21-0 Run Spells Doom for Celtics

January 14, 1980

A majestic basketball game deserves a more fitting climax than a questionable call that places a man on the foul line with the score tied and three seconds remaining - for being fouled on the passoff.

And yet the fact that it was two foul shots by Norm Nixon, and not, say, a sweeping hook by Kareem Abdul-Jabbar or an up-fake jumper by Jamaal Wilkes (or even one of Nixon's artful drives) that decided yesterday's Celtic-Laker extravaganza hardly diminished the impact of this superb contest. It's just that it would have been nice to end the proceedings without controversy.

But you pays your money and you takes what you get in this league, and what the 15,320 hoop worshipers got at the Garden yesterday was a spectacular second-half performance by the Lakers. They injected themselves into the game with a memorable run of 21 unanswered points in the third quarter, then outlasted the Celtics in a dramatic final period of play to earn a 100-98 triumph on the aforementioned foul shots by Nixon, who, according to referee Jack Madden, was slapped by Nate Archibald while trying to divest himself of the basketball.

When the media horde descended upon the Celtic locker room, Bill Fitch was engaging in self-flagellation, torturng himself by running the taped replay of the game's final minute. "There's no way that was a foul," lamented Fitch. "The man has both hands at his sides and they call a foul. This one will be hard to digest."

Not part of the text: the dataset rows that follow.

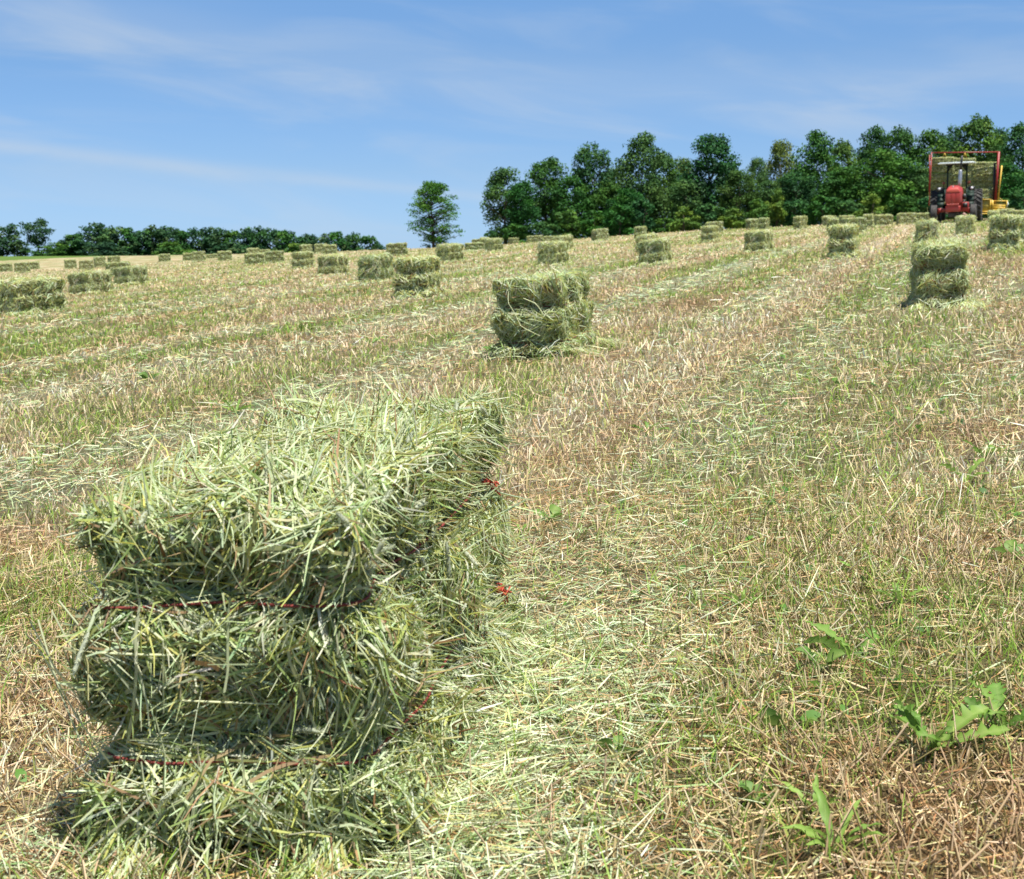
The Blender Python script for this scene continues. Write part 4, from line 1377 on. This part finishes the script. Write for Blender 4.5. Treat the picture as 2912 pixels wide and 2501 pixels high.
GF = 'trees of the distant wood on the left'
FT = [(10, 632, 66, 2, 'tall dark tree at the left border of the far wood'), (56, 684, 44, 0, 'low tree between the two tallest on the far left'), (158, 690, 40, 1, 'low tree right of the far spreading tree'), (186, 682, 44, 0, 'lowest tree before the far wood rises'),
      (205, 668, 60, 3, 'tree at the start of the long far wood'), (238, 662, 55, 1, 'rounded far tree left of the one with a raised top'), (272, 630, 60, 2, 'far tree whose loose top stands above its neighbours'), (308, 655, 60, 0, 'far tree right of the raised top'),
      (332, 645, 62, 1, 'dark dome tree of the far wood above the tucked bale'), (362, 648, 60, 3, 'pale olive dome of the far wood'), (395, 660, 60, 0, 'lower far tree right of the pale olive dome'), (428, 652, 60, 1, 'far tree above the green strip end'),
      (456, 637, 62, 2, 'pointed far tree above the single small bale'), (492, 650, 60, 0, 'rounded far tree right of the pointed one'), (520, 656, 55, 3, 'small far tree in the middle of the far wood'), (545, 650, 60, 1, 'far tree above the overlapping pair of bales'),
      (590, 642, 66, 2, 'dark tall tree in the middle of the far wood'), (628, 652, 60, 0, 'pale tree right of the dark tall one in the far wood'), (662, 656, 55, 3, 'small far tree left of the twin peaks'), (697, 645, 60, 2, 'left of twin peaks in the far wood'),
      (732, 646, 62, 1, 'right of twin peaks in the far wood'), (768, 652, 60, 0, 'far tree above the lying pair of bales'), (802, 655, 60, 3, 'broad dark far tree right of the lying pair'), (835, 660, 60, 1, 'far tree above the upright dark bale'),
      (870, 668, 56, 0, 'low pale far tree toward the right end'), (912, 661, 58, 2, 'far tree with a spiky top toward the right end'), (955, 659, 66, 3, 'broad olive tree near the right end of the far wood'), (988, 672, 50, 0, 'dip tree between the last two tops of the far wood'),
      (1014, 663, 46, 1, 'small round top second from the right end of the far wood'), (1050, 671, 60, 3, 'last but one tree sloping down at the far wood end'), (1076, 690, 36, 0, 'last low tree at the right end of the far wood'),
      (128, 700, 60, 3, 'bushy growth at the foot of the far spreading tree'), (300, 690, 80, 0, 'low bushes before the far wood, left'), (480, 688, 90, 3, 'low bushes before the far wood, middle'), (660, 690, 90, 0, 'low bushes before the far wood, right'), (850, 692, 90, 3, 'low bushes before the far wood, right end')]
for x, t, w, m, lab in FT:
    d = 505 if x not in (128, 300, 480, 660, 850) else 490
    tree('far_%d' % m, x, t, w * 1.12, d, lab, GF, 'distant_tree')
tree('spreading', 106, 627, 92, 495, 'far spreading tree with a broad round head on a bare trunk', GF, 'distant_tree')
tree('far_1', 1160, 706, 8, 300, 'tiny far tree tip right of the side on bale at the crest', GF, 'distant_tree')


def lone_tree():
    """an open young tree: level tiers of limbs with leafy plates, sky between them"""
    d = 140.0
    gg = np.random.default_rng(404)
    p = at_dist(1228, d)
    Hh = CAMZ + (720 - 525) / F * d - p[2]
    mpx = d / F
    root = empty('young_tree', p, 0, label='lone open branched young tree standing on the crest against the sky', category='tree')
    base_px = 720 - (p[2] - CAMZ) / d * F
    zpx = lambda y: (base_px - y) * mpx
    mb = MB()
    zz = np.linspace(-.3, zpx(560), 10)
    tr = np.stack([.08 * np.sin(zz * .9), .06 * np.cos(zz), zz], -1); tr[:, 0] += np.linspace(0.12, 0, 10)
    mb.tube(tr, np.linspace(.16, .035, 10), 8)
    # (height in the photograph, reach left, reach right, thickness of the leaf plate) all in its pixels
    tiers = [(532, -12, 22, 17), (543, -36, 34, 18), (554, -46, 32, 18), (566, -42, 50, 18), (578, -40, 56, 18), (592, -58, 62, 17), (604, -70, 62, 15), (619, -34, 58, 16), (634, -50, 50, 16), (646, -70, 66, 16), (657, -56, 66, 14), (671, -26, 36, 12), (684, -24, 34, 12), (693, -22, 42, 9)]
    cl = []
    for yq, l, r, th in tiers:
        for q in range(9):
            a = gg.uniform(0, 2 * np.pi)
            yp = yq + gg.normal(0, 8)
            reach = (-l if math.cos(a) < 0 else r) * abs(math.cos(a)) + .8 * (r - l) / 2 * abs(math.sin(a))
            reach *= gg.uniform(.68, 1.18)
            for fr in (1, .72, .45):
                if gg.random() < .25: continue
                rr = reach * (fr + gg.normal(0, .06)) * mpx
                cl.append((np.array([math.cos(a) * rr, math.sin(a) * rr, zpx(yp) - (1 - fr) * .1 + gg.normal(0, .13)]), gg.uniform(.45, 1.25) * th * mpx * .80))
            e = np.array([math.cos(a) * reach * mpx * .9, math.sin(a) * reach * mpx * .9, zpx(yp)])
            z0 = zpx(yp) - reach * mpx * .28
            s0 = np.array([np.interp(z0, zz, tr[:, 0]), np.interp(z0, zz, tr[:, 1]), max(z0, .5)])
            mb.tube([s0, (s0 + e) / 2 + [0, 0, .05], e], [.045, .03, .01], 5)
    C_ = np.array([q[0] for q in cl]); Rr = np.array([q[1] for q in cl])
    nleaf = 11000
    k = gg.choice(len(cl), nleaf, p=Rr ** 2 / (Rr ** 2).sum())
    dd = unit(gg.normal(0, 1, (nleaf, 3)))
    pp = C_[k] + dd * (Rr[k] * gg.random(nleaf) ** .5)[:, None] * np.array([1.5, 1.5, .62])
    nrm = unit(np.array([0, 0, .7]) + gg.normal(0, .6, (nleaf, 3)))
    e1 = unit(np.cross(nrm, gg.normal(0, 1, (nleaf, 3)))); e2 = np.cross(nrm, e1)
    s = .095 * gg.uniform(.6, 1.3, nleaf)[:, None]
    v = np.stack([pp - e1 * s, pp + e2 * s * .6, pp + e1 * s, pp - e2 * s * .6], 1)
    pal = np.array([(.062, .165, .026), (.08, .195, .03), (.048, .135, .024), (.105, .22, .034)])
    cc = pal[gg.choice(4, len(cl))][k] * gg.normal(1, .15, (nleaf, 1))
    fs = [np.concatenate(mb.f4), np.concatenate([q for q in mb.f3 if len(q)])]
    link('trunk', mesh_np('trunk', np.concatenate(mb.v), fs, BARK, None, True), root)
    link('crown', mesh_np('crown', v.reshape(-1, 3), np.arange(nleaf * 4).reshape(-1, 4), LEAF, np.clip(np.repeat(cc, 4, 0), .01, .6)), root)


lone_tree()

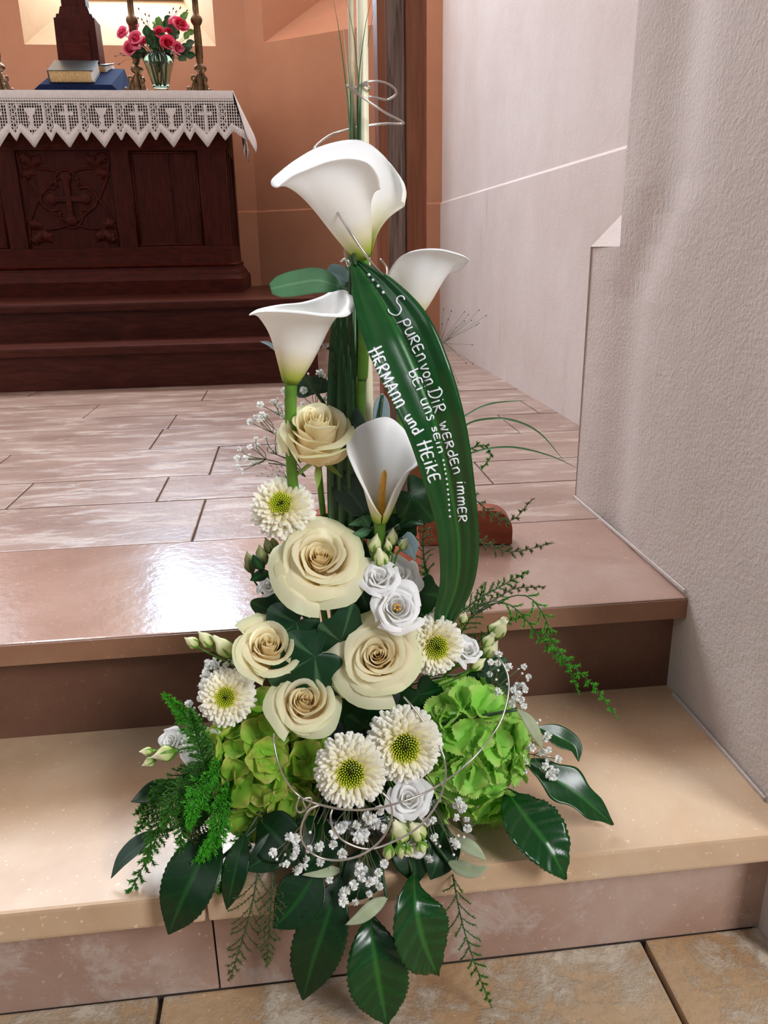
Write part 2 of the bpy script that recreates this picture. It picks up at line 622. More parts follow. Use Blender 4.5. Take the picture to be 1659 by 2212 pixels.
def slab(parent, name, x0, x1, y0, y1, z0, z1, mat, gap=0.0022, bev=0.0025, jit=0.0008):
    mb = MB()
    dz = rnd.uniform(-jit, jit)
    mb.box((x0 + gap, y0 + gap, z0), (x1 - gap, y1 - gap, z1 + dz), bev)
    return mb.build(name, mat, parent, smooth=False)


Z1, Z2 = 0.163, 0.325
# nave floor, flags meeting the lowest riser
fl = struct(thing('floor', 'rough yellow limestone flags at the foot of the steps', None, (0, 0, 0)))
MB().box((-3.2, -2.2, -0.20), (3.2, 0.70, -0.012)).build('bed', M['grout'], fl, False)
for (x0, x1) in ((-3.2, -2.1), (-2.1, -1.15), (-1.15, -0.183), (-0.183, 0.374), (0.374, 1.3)):
    slab(fl, 'flagstone', x0, x1, 0.02, 0.679, -0.03, 0.0, M['slab_rough'], 0.003, 0.003)
for k, y0 in enumerate((-0.6, -1.2, -1.8)):
    for j in range(6):
        x0 = -3.2 + j * 0.95 - 0.3 * (k % 2)
        slab(fl, 'flagstone', x0, x0 + 0.95, y0, y0 + 0.62, -0.03, 0.0, M['slab_rough'], 0.004, 0.004)

# two stone steps
st = struct(thing('stone_step', 'lower limestone step with bright tread under the flowers', None, (0, 0.65, 0)))
MB().box((-2.3, 0.70, 0.0), (0.56, 1.0, Z1 - 0.04)).build('core', M['grout'], st, False)
for (x0, x1) in ((-2.3, -1.25), (-1.25, -0.1185), (-0.1185, 1.3)):
    slab(st, 'tread', x0, x1, 0.646, 0.985, Z1 - 0.037, Z1, M['tread'], 0.0015, 0.004, 0.0003)
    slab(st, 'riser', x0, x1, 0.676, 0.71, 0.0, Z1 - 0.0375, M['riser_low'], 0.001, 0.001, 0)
st = struct(thing('stone_step', 'upper limestone step with brown nosing and riser darkened for shade', None, (0, 0.93, Z1)))
for (x0, x1) in ((-2.3, -1.2), (-1.2, 0.523)):
    tilt = Matrix.Translation((0, 1.247, Z2)) @ Matrix.Rotation(0.021, 4, 'X') @ Matrix.Translation((0, -1.247, -Z2))   # added tilt, shapes the tread to catch the window glare
    MB().box((x0 + .0012, 0.9272, Z2 - 0.031), (x1 - .0012, 1.2458, Z2), 0.003, tilt).build('tread', M['tread_up'], st, False)
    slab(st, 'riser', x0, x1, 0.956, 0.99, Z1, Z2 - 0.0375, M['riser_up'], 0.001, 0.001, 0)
    slab(st, 'nosing', x0, x1, 0.9245, 0.9265, Z2 - 0.0365, Z2 - 0.0085, M['nosing_up'], 0.0012, 0.0004, 0)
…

The indigestion had begun to set in back in the first half, when the Celtics somehow managed to shoot a dazzling 63 percent from the floor and accumulate nothing better than a 62-51 halftime lead. Such occurrences are almost invariably omens of imminent disaster in the NBA, and in the third quarter the tidal wave struck. For once Chris Ford stuck in a 20-footer from the left at 10:07 to give the Celtics a 67-53 lead, the Celtics would go 7:46 without scoring again.

By the time Archibald (13 points, 10 assists) broke the drought with a banker from the lane, LA had ripped off 21 of the most eye-popping points the old edifice has ever seen - especially by an opponent. During this stretch, the Lakers of Paul Westhead were nothing less than a two-way basketball machine. They were overplaying, helping out, switching, harassing and just generally dominating the Celtics on defense, and when the ball turned over, they were throwing in shots guaranteed to win any H-O-R-S-E game ever staged.

"Our defense triggered it," said Westhead, "but when it's going like that it's a reciprocal thing between the offense and the defense." The particular individual defensive contribution of note was submitted by young Michael Cooper, who affixed himself to Larry Bird like the stamp on an envelope. Bird had started off the game by throwing in three great shots, and he was 6 for 6 at the half. "Michael did an outstanding job of denying Larry the ball," explained Westhead. "We have a lot of respect for Larry, and I told Michael that if Bird was going to score, it would be on a back-cut. Sometimes players are afraid to overplay that much because they're afraid they'll get beaten, but the other players promised him they'd help out, and I told him I'd take responsibility for any back-door baskets Bird got."

Bird went 0 for 2 in that fateful third quarter. "He had some shot opportunities," countered Fitch, "but he didn't take them. Nobody can stop Larry one on one." At any rate, a mind-blowing turnaround by Jim Chones (15 valuable bench points) gave LA a lead at 69-67 (its first since 2-0), and the Lakers would lead for the next five minutes before a Dave Cowens fast-break basket restored the Celtics' lead at 80-79 with 10:05 to play.

This touched off a brief flurry of lead-swapping before a Chones basket gave LA an 83-82 lead. It was tied as late as 91-all (4:09 left), before LA ran off seven straight (including one on an ill-advised Fitch technical at 93-91). But the Celtics gave it one last shot, coming from that 98-91 state of affairs with 2:17 left to tie the game at 98 apiece on a spectacular fast- break basket by Cedric Maxwell with 21 seconds to play.

All that remained, however, was a wait until the Archibald foul, a call disputed by Boston, but a call that could not change the fact that Madden and Ed Rush had worked a great ballgame. The Celtics were out of timeouts (Fitch had called three in the third period during the LA blitz), and still Cowens got off a makeable 20-footer that hit the rim as the buzzer sounded.

Only a hopeless Celtic fanatic would deny the Lakers credit. For Magic Johnson had limped his way through 21 unproductive minutes (with what was laughingly referred to as a "groin pull"), and they had still banked a tough road victory. Hell, even Kareem looked excited when it was over.